I'd also assume that the gross margins are higher on that. If this becomes a much meaningful piece of the business, would you expect that to have a positive impact on the company gross margins?

speaker
Sean McDonald
CEO

Absolutely. When you're selling direct, your margins are better. There are costs involved, obviously, in terms of the marketing. And there's a blend in terms of the margins, because you're selling full-price items, but when you have Black Friday and those kinds of events, Of course, it's also an opportunity to turn some of your inventory into cash if it's maybe a little bit slow moving. We don't have a lot of that, but if it is a bit slow moving, it's an opportunity because you have margin available. So for sure, it should have a positive impact on margins moving forward.

speaker
Aaron Gelband
Analyst, Warren Street Capital

Got it. And then... One more question on overall performance of the company, 18% growth. I think we'd be happy with that if that continues for sure. But there was a big kind of deceleration, especially in international, which had grown 79%, 74%, and then it dropped off to 17%. And so I think And you've been very positive on your comments for international ordering patterns both last quarter and this quarter. And so maybe just to parse your language a little bit, I mean, when you talk about good international ordering patterns, are you just talking in an absolute sense? I mean, a big deceleration from 74% to 17%. would, you know, it seems inconsistent with kind of saying that the ordering pattern is continuing to improve, but maybe just give some color on that, and maybe that just, you know, ties into Chris's question about kind of the timing of shipments.

speaker
Sean McDonald
CEO

Yeah, sure.

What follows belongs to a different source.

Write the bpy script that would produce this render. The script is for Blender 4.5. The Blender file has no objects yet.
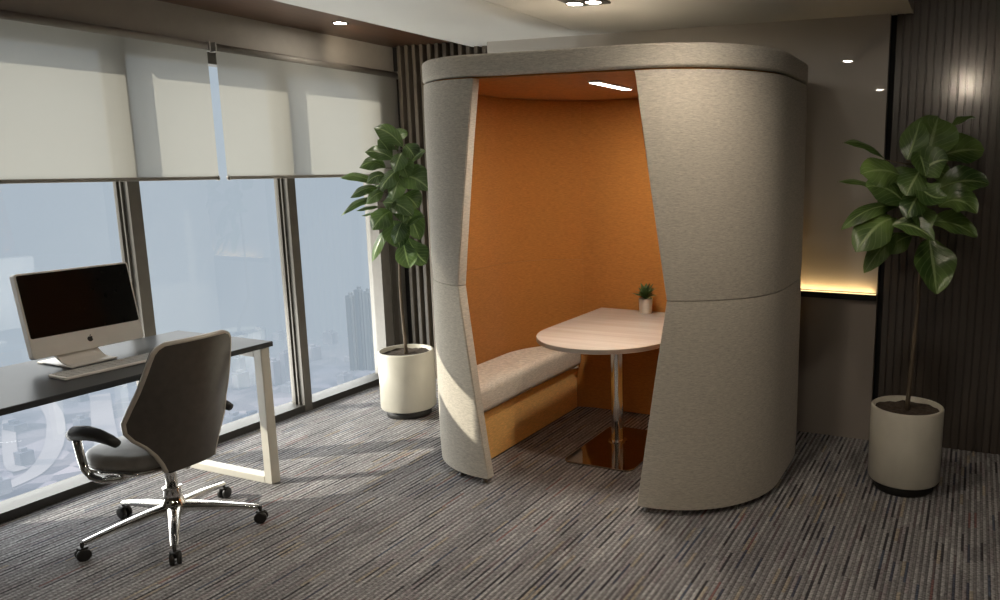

I mean, I think when I talk about ordering patterns, you know, continuing to improve, I'm talking about like on an annual basis. I'm not talking about a three-month period of a particular quarter. So when I look at the ordering patterns in general, there's a real strong improvement. So if you look at it on a year-to-date basis, we've had fantastic growth in terms of ordering patterns, and I do expect that to continue. A little bit of it is timing, as I said. I don't think that our current ordering patterns at 17% is really a reflection of where we're at on the international side. And I think it'll be good to also discuss this maybe when we get to the end of Q4, and then we can look back on the year. We can make a real solid assessment because that will take into account all of the seasonality and all of the shipping timing differences. We'll be able to see how the international distribution business has grown on a year-to-date basis at 31 December.

speaker
Aaron Gelband
Analyst, Warren Street Capital

Got it. That's helpful. And just to be clear in your response, you said the ordering pattern was up 17%, but you meant that the shipping. The shipping, sorry.

speaker
Sean McDonald
CEO

The shipping. I meant this. Correct. I meant this. Yes, correct. I meant the shipping. Correct. So the shipping, which is obviously driven by the orders that we got actually probably a few quarters ago. So absolutely, it's the shipping.

speaker
Aaron Gelband
Analyst, Warren Street Capital

Understood. Very helpful. All right. Well, thank you. Congrats on the next quarter and talk to you soon. Bye.

speaker
Sean McDonald
CEO

Thanks a lot. Appreciate it.

speaker
Nikki
Conference Operator

Thank you. And this concludes our Q&A session. I will now turn the call over to Sean McDonald for closing remarks.

speaker
Sean McDonald
CEO

Thank you all for joining us today. We look forward to our next call to review the results of the 2025 book quarter.

speaker
Nikki
Conference Operator

Thank you. And this does conclude today's program. Thank you for your participation. You may disconnect at any time.